そして最も重要なことだが、奥山玲子に関する著書がいくつも復刊された。奥山玲子の貴重なインタビューを収めた名著『日本のアニメーションを築いた人々』は、著者の叶精二氏によれば朝ドラによって復刊希望の声が殺到し、そして8月25日に刊行されるとたった一か月で重版がかかった。『奥山玲子銅版画集』が刊行され、39年前に出版された絵本『おかしえんのごろんたん』が復刊した。
僕はそれが朝ドラブームによる一時的な現象だとは思わない。あえて言うなら、現実の奥山玲子は『なつぞら』の何十倍も魅力的でインパクトにあふれた女性である。「事実は小説より奇なり」というのは当然のことで、だって現実の奥山玲子は、視聴率やNHKのコードを気にして生きる必要なんてなかったのだから。
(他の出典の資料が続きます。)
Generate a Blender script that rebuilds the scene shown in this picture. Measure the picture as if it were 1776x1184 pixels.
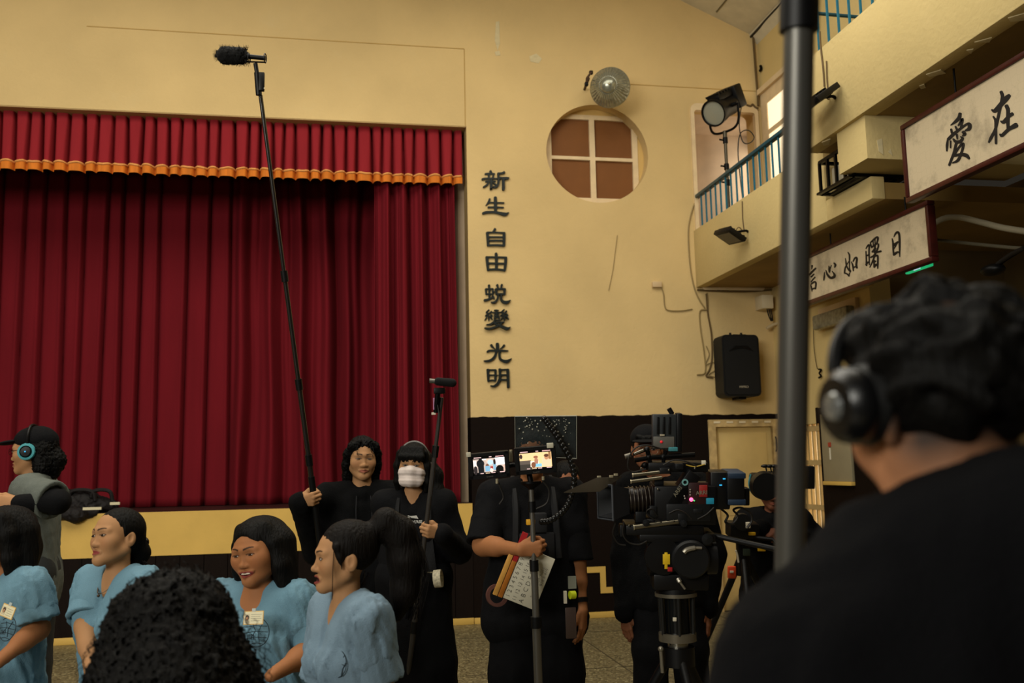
import bpy, bmesh, math, random
import numpy as np
from mathutils import Vector, Matrix

for o in list(bpy.data.objects):
    bpy.data.objects.remove(o, do_unlink=True)
SC = bpy.context.scene
COL = SC.collection
PI = math.pi

# ------------------------------------------------------------------ camera
FPX = 1640.0
CAM = np.array([0.0, 0.0, 1.5])
YAW, PIT, ROL = math.radians(10.53249), math.radians(7.50651), math.radians(-1.16755)

def cam_matrix():
    fwd = np.array([math.sin(YAW)*math.cos(PIT), math.cos(YAW)*math.cos(PIT), math.sin(PIT)])
    right = np.array([math.cos(YAW), -math.sin(YAW), 0.0])
    up = np.cross(right, fwd)
    c, s = math.cos(ROL), math.sin(ROL)
    return np.array([c*right+s*up, -(-s*right+c*up), fwd])
CM = cam_matrix()

cd = bpy.data.cameras.new('camera')
cd.sensor_fit = 'HORIZONTAL'
cd.sensor_width = 36.0
cd.lens = 36.0*FPX/1776.0
cd.clip_start = 0.05
cd.dof.use_dof = True
cd.dof.focus_distance = 4.9
cd.dof.aperture_fstop = cd.lens/10.5
cam = bpy.data.objects.new('camera', cd)
COL.objects.link(cam)
cam.matrix_world = Matrix((
    (CM[0][0], -CM[1][0], -CM[2][0], CAM[0]),
    (CM[0][1], -CM[1][1], -CM[2][1], CAM[1]),
    (CM[0][2], -CM[1][2], -CM[2][2], CAM[2]),
    (0, 0, 0, 1)))
SC.camera = cam

# ------------------------------------------------------------------ light
SC.view_settings.view_transform = 'Standard'
SC.view_settings.look = 'None'
SC.view_settings.gamma = 1.0
SC.view_settings.use_curve_mapping = False
SC.view_settings.exposure = 0.0

wd = bpy.data.worlds.new('hall_ambient')
SC.world = wd
wd.use_nodes = True
wd.node_tree.nodes['Background'].inputs[0].default_value = (1.0, 0.86, 0.66, 1)
wd.node_tree.nodes['Background'].inputs[1].default_value = 0.02

def area(name, loc, target, sx, sy, power, color):
    l = bpy.data.lights.new(name, 'AREA')
    l.shape = 'RECTANGLE'; l.size = sx; l.size_y = sy
    l.energy = power; l.color = color
    o = bpy.data.objects.new(name, l); COL.objects.link(o)
    o.location = loc
    o.rotation_euler = (Vector(target)-Vector(loc)).to_track_quat('-Z', 'Y').to_euler()
    return o
# daylight through the tall windows high on the left side of the hall, and the hall's ceiling lamps
area('window_daylight', (-5.6, -3.0, 4.2), (1.2, 9.0, 3.6), 5.0, 2.6, 600, (1.0, 0.965, 0.86))
area('ceiling_lamps', (-0.4, 4.7, 6.5), (-0.4, 4.8, 0), 8.0, 5.0, 440, (1.0, 0.95, 0.83))

# pixel of the 1776x1184 photograph -> point of the place on a plane at a known distance
def ray(x, y):
    return CM.T @ np.array([(x-888.0)/FPX, (y-592.0)/FPX, 1.0])
def WY(x, y, Y):
    d = ray(x, y); return CAM + d*(Y-CAM[1])/d[1]
def WX(x, y, X):
    d = ray(x, y); return CAM + d*(X-CAM[0])/d[0]
def WZ(x, y, Z):
    d = ray(x, y); return CAM + d*(Z-CAM[2])/d[2]

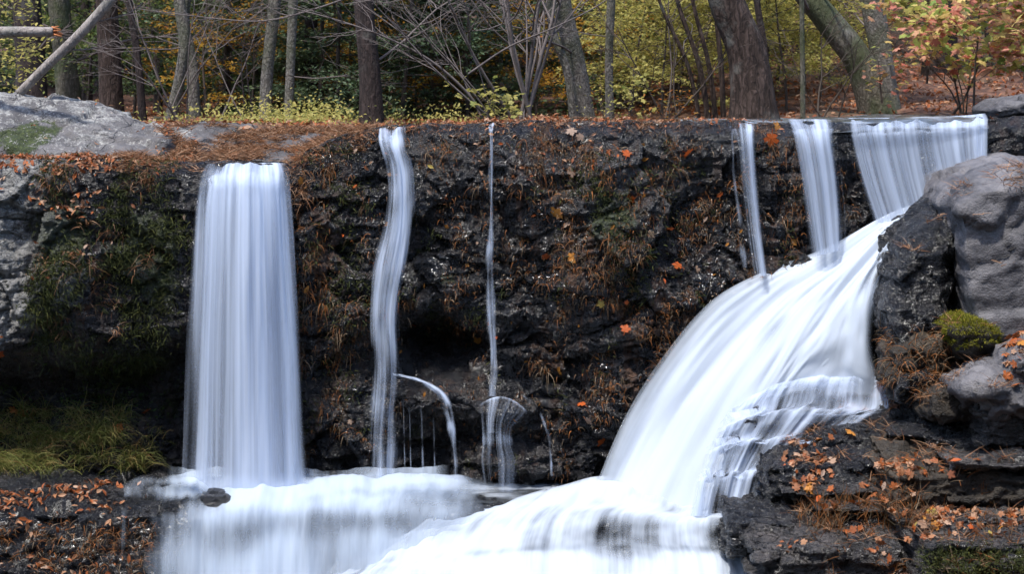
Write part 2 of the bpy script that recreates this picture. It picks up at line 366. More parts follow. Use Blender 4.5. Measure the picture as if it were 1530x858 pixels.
def tube(path, rad, sides=8, bark=0, seed=0, cap=True, ridges=0):
    path = np.asarray(path, float); rad = np.asarray(rad, float); n = len(path)
    T = np.gradient(path, axis=0); T /= np.linalg.norm(T, axis=1)[:, None]+1e-9
    X = np.zeros_like(T); x = np.array([1., 0, 0]) if abs(T[0][0]) < .8 else np.array([0, 1., 0])
    for i in range(n):
        x = x-T[i]*np.dot(x, T[i]); x = x/np.linalg.norm(x); X[i] = x
    Y = np.cross(T, X); a = np.linspace(0, 2*math.pi, sides, endpoint=False)
    R = np.repeat(rad[:, None], sides, 1)
    if bark:
        q = np.stack([np.cos(a)[None]*rad[:, None]*14, np.sin(a)[None]*rad[:, None]*14, path[:, 2:3]*2.2+0*a[None]], -1).reshape(-1, 3)+seed*5.1
        R = R*(1+bark*perlin(q).reshape(n, sides)+bark*.8*perlin(q*.35+9).reshape(n, sides))
    V = path[:, None]+X[:, None]*(np.cos(a)[None, :, None]*R[:, :, None])+Y[:, None]*(np.sin(a)[None, :, None]*R[:, :, None])
    idx = np.arange(n*sides).reshape(n, sides); nx = np.roll(idx, -1, 1)
    Fc = np.stack([idx[:-1], nx[:-1], nx[1:], idx[1:]], -1).reshape(-1, 4)
    V = V.reshape(-1, 3)
    if cap:
        V = np.concatenate([V, path[:1], path[-1:]]); e0 = len(V)-2
        c0 = np.stack([nx[0], idx[0], np.full(sides, e0), np.full(sides, e0)], 1); c1 = np.stack([idx[-1], nx[-1], np.full(sides, e0+1), np.full(sides, e0+1)], 1)
        # degenerate quads avoided: use mid ring trick
        Fc = np.concatenate([Fc, c0[:, [0, 1, 2, 2]], c1[:, [0, 1, 2, 2]]])
    return V, Fc
class Acc:
    def __init__(s): s.V = []; s.T = []; s.Q = []; s.n = 0
    def add(s, V, Fc):
        Fc = np.asarray(Fc)+s.n; s.V.append(V); s.n += len(V)
        if Fc.shape[1] == 4:
            dg = Fc[:, 2] == Fc[:, 3]; q = Fc[~dg]
            s.T += [q[:, [0, 1, 2]], q[:, [0, 2, 3]], Fc[dg][:, :3]]
        else: s.T.append(Fc)
    def build(s, name, mat, parent=None, smooth=True, origin=None):
        V = np.concatenate(s.V)
        if origin is not None: V = V-np.asarray(origin)
        return mesh_obj(name, V, np.concatenate(s.T), mat, parent, smooth)

# ============================================================ LIGHT, CAMERA
cam = bpy.data.cameras.new('camera'); co = bpy.data.objects.new('camera', cam); COL.objects.link(co); sc.camera = co
co.location = (0, 0, CZ); co.rotation_euler = (math.pi/2, 0, 0)
cam.sensor_width = 36; cam.lens = 54; cam.shift_y = -279/1530; cam.clip_end = 3000
cam.dof.use_dof = True; cam.dof.focus_distance = 14.5; cam.dof.aperture_fstop = 2.4
SUN_EL, SUN_AZ = math.radians(66), math.radians(-145)     # azimuth from +Y towards +X
sv = Vector((math.sin(SUN_AZ)*math.cos(SUN_EL), math.cos(SUN_AZ)*math.cos(SUN_EL), math.sin(SUN_EL)))
sl = bpy.data.lights.new('sun', 'SUN'); so = bpy.data.objects.new('sun', sl); COL.objects.link(so)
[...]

奥山が「残念なことに才人は全て男性でした」と語った真意
もしもあなたが『なつぞら』をきっかけに奥山玲子に少しでも興味を持ったのなら、どうかネットの上のテキストを拾い読みするだけではなく、叶精二著『日本のアニメーションを築いた人々』の152ページを開いてみてほしい。そこでは奥山玲子がインタビューで「横を向けば大塚、楠部、永沢(詢)、月岡(貞夫)、林(静一)、宮崎と天才・異才ばかりという職場環境で、私は常にコンプレックスを抱えていました。残念なことに才人は全て男性でした」と語っている。
「残念なことに」という言葉には、本来はそうではないはずなのだが、というニュアンスが含まれている。本来ここにいるはずだった女性の天才たち、時代や環境に夢を阻まれ東映動画に辿りつくことのできなかった女性の異才たち、もし「彼女たち」が自分のようにペンを握ってここにいたらという思いで奥山玲子は「残念」という言葉を選んだのだと思う。奥山玲子の戦いの相手は、企業としての東映だけではなかったのである。
『なつぞら』が東映動画の激烈な組合闘争を矮小化した、奥山玲子の激しい生涯を薄めたという批判は、ある面ではその通りだと思う。でもあえて言うなら、『なつぞら』は奥山玲子の生涯を「薄めた」その分だけ、大衆という巨大な分母に向けて、奥山玲子の名を広めた。NHK往年の名番組『プロジェクトX』も取り上げなかった奥山玲子の名を、今は多くの人が知っている。
講談社から刊行された『漫画映画漂流記 おしどりアニメーター奥山玲子と小田部羊一』の中では、宮崎朱美ら、奥山玲子と時代を共にした女性アニメーターたちの貴重なインタビューを読むことができる。以前なら志ある編集者がいくら机を叩いて上司に力説しても通らなかった書籍やドキュメンタリーの企画が、今なら日本中の出版社や放送局で動く。「朝ドラのモデルになった奥山玲子さんですが、本当の彼女は…」と、多くの人々に対して「物語の続き」を話し始めることができる。それが磯智明プロデューサーと脚本家の大森寿美男が『なつぞら』で成し遂げた達成であり、開拓である。